Culture expresses itself sometimes in an articulated value set.  It could be a mission statement, but often is captured in sayings, adages, and other forms of workplace communication.

An example from a friend, Fulton Breen of North Carolina.  Fulton worked to articulate a set of values of his company XS, Inc. based on the seven cardinal virtues.  They include the following.

  • Dream Big – Have the courage to take risks
  • Work Hard – Duty before fun
  • Have Fun – Celebrate wins
  • Play Fair – Integrity in all we do
  • Speak Out – Speak your mind with conviction, but respectfully
  • Stay Sharp – Always seek improvement

These values are on the office wall, but much more importantly are a part of the living and communicated culture of the company.  Fulton has now parlayed his experience at XS, Inc. to a new company that works with other businesses on articulating its own values, Novarete.
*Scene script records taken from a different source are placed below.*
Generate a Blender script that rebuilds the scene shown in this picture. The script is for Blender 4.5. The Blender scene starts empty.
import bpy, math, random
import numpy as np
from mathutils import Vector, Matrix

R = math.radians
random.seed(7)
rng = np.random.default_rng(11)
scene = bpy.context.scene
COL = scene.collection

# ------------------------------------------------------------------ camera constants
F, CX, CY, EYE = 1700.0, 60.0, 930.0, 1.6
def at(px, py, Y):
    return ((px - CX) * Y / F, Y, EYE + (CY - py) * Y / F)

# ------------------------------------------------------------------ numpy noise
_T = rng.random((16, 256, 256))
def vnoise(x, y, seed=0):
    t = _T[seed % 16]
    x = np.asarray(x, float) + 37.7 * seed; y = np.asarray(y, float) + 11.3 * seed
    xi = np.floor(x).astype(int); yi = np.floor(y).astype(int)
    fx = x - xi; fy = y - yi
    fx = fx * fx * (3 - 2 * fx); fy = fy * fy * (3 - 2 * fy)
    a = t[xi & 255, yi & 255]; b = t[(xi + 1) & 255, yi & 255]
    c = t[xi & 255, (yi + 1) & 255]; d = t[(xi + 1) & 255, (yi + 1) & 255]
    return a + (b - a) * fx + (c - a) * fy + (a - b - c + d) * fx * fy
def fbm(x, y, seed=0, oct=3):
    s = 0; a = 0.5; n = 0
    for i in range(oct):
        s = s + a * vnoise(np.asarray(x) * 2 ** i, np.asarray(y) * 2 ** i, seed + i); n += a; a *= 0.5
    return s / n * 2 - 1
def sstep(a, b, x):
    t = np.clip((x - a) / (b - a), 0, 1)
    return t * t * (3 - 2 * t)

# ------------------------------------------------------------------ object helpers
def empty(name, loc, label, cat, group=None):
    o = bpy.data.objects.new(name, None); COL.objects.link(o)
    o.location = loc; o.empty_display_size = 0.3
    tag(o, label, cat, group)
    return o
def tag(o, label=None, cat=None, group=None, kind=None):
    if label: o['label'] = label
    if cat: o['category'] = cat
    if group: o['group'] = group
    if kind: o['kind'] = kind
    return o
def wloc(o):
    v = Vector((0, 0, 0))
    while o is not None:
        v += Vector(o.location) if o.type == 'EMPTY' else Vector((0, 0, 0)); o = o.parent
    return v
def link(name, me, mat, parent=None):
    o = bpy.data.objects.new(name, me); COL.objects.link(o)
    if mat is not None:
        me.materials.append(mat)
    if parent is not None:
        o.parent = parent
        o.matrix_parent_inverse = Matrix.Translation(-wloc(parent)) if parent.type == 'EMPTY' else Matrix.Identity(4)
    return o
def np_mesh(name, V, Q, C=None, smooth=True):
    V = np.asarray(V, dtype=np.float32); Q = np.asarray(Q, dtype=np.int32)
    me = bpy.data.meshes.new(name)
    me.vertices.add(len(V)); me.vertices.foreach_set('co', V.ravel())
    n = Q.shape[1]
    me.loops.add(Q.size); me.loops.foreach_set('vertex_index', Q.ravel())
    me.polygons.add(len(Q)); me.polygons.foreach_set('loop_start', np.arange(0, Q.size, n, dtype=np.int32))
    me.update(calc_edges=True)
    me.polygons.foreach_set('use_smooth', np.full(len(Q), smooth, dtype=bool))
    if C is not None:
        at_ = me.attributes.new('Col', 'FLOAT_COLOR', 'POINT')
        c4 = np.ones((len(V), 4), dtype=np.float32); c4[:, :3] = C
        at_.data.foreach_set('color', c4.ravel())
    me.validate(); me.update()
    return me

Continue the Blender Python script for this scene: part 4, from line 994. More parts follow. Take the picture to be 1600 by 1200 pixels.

I recently heard an entrepreneur talk about his rule of three (or something like that).  After having been through a few startup company experiences his observation was that company culture changed or needed to change every time the number of employees tripled.  When the business went from 1 founder to 1 founder and two employees, everything had to change.  The same when employee numbers went from 3 to 10, 10 to 30, and 30 to 100.  As I heard him describe this I had to smile a bit thinking back about my own startups.

Something similar holds true for business innovation.  Successful innovation over the course of time reflects an ongoing leadership element that works to constantly reinforce and re-model aspects of culture and how it impacts how people imagine, create, and work.

My take-aways for the executive roundtable group:

  • There’s a disorganization element to innovation.  If your plan is to ‘manage innovation’ better, you may want to think again.
  • But leadership is key…
  • …And leadership’s biggest impact on innovation is by shaping culture.